Montagsexperten kommen zu Wort. Heute: Enno Bohlmann  ■ Ü B E R L E B E N S B Ö R S E 8 9

Und sie weinen doch. Mitscherlich hatte unrecht. Zum 44. Mal jährt sich heuer der Deutsche Volkstrauertag, der Tag der Niederlage. Wie gräßlich. Am 8.Mai war alles vorbei, und wie schön hätte alles werden können nach dem Endsieg. Ein deutsches Paradies. Mit arischen Bossmenschen. Aus der Traum. Stumme Bedrückung herrscht in Deutschland. Gleichwohl ist der heutige Tag fett angestrichen im deutschen Jubelkalender. Schließlich gelang es der BRD und ihren westlichen Verbündeten just an jenem Datum, den Bolschewismus in seine Grenzen zu verweisen.

Tja, freuen oder weinen. Die damit einhergehende quasi gehirnleerende Trübsinnigkeit brachte vor vier Jahren Richard Silberschweif von Weizsäcker mit seiner Volltreffer -Rede zum 8.Mai auf den Rinserträchtigen Punkt und sorgte damit für sprunghafte Identitätsschübe in Richtung bekennendes Deutschsein plus Aussöhnungsbreitschaft. Die Konzentrationslager werden den Deutschen nicht vergessen, nein, nie und nimmer, und doch sind sie bereit zu versöhnen und zu vergeben. Eine Gnadenleistung der Extraklasse, die es erlaubt, melancholisch zurückzuschauen und gleichzeitig ein wenig stolz auf sich und das Topmodell der Präsidialbewältigung zu sein. Da dürfen auch schon mal nachdenklich-mahnende Worte fallen, Worte, mit denen Hilfsaufarbeiterin Antje Vollmer „dieses merkwürdig Brüchige in unserer deutschen Identität“ zu begreifen sucht. Wer möchte da nicht mitheilen an der brüchigen Identität. Gerade ganzheitliche Deutsche sind ein schönes Ziel.

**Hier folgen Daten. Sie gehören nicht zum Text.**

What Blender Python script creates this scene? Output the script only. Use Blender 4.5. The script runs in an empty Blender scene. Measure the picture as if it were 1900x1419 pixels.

Doch gemach. 15mal werden wir noch wach, heißa dann ist Feiertag. 40 Jahre Deutschland, 40 Jahre Grundgeschwätz. Heidewitzka, der Bundestag macht ein Faß auf, und schon ist Polen wieder offen. So richtig auf die Kacke wird dann gehaun, alle freuen sich, denn Deutschland ist schon ein Spitzenland, da kann man machen, was man will. 40 Jahre allerbeste, freiheitlichste Demokratie, das soll uns erst mal einer nachmachen. Und gerade weil der Nationalsozialismus so schrecklich war für die Deutschen, weil er so viel Leid über Deutschland gebracht hat, war es doch nur angebracht, daß sie sich mal so was richtig schönes wie die FDGO gönnten. Einfach mal alles vergessen und sich wohlfühlen. Wer könnte ihnen das verdenken.

„Demokratiewärts“ lautete die klasse Parole, die nicht für möglich gehaltene Begeisterungsstürme dermaßen entfachte, daß sich hinterher alle verwundert fragten, warum wohl noch niemand früher auf diesen Trichter gekommen war. Auch 1989 noch für viele Deutsche eine schmerzhaft bohrende Frage. Wirklich: Ich habe nichts gegen Deutsche, einige zählen sogar zu meinen besten Freunden.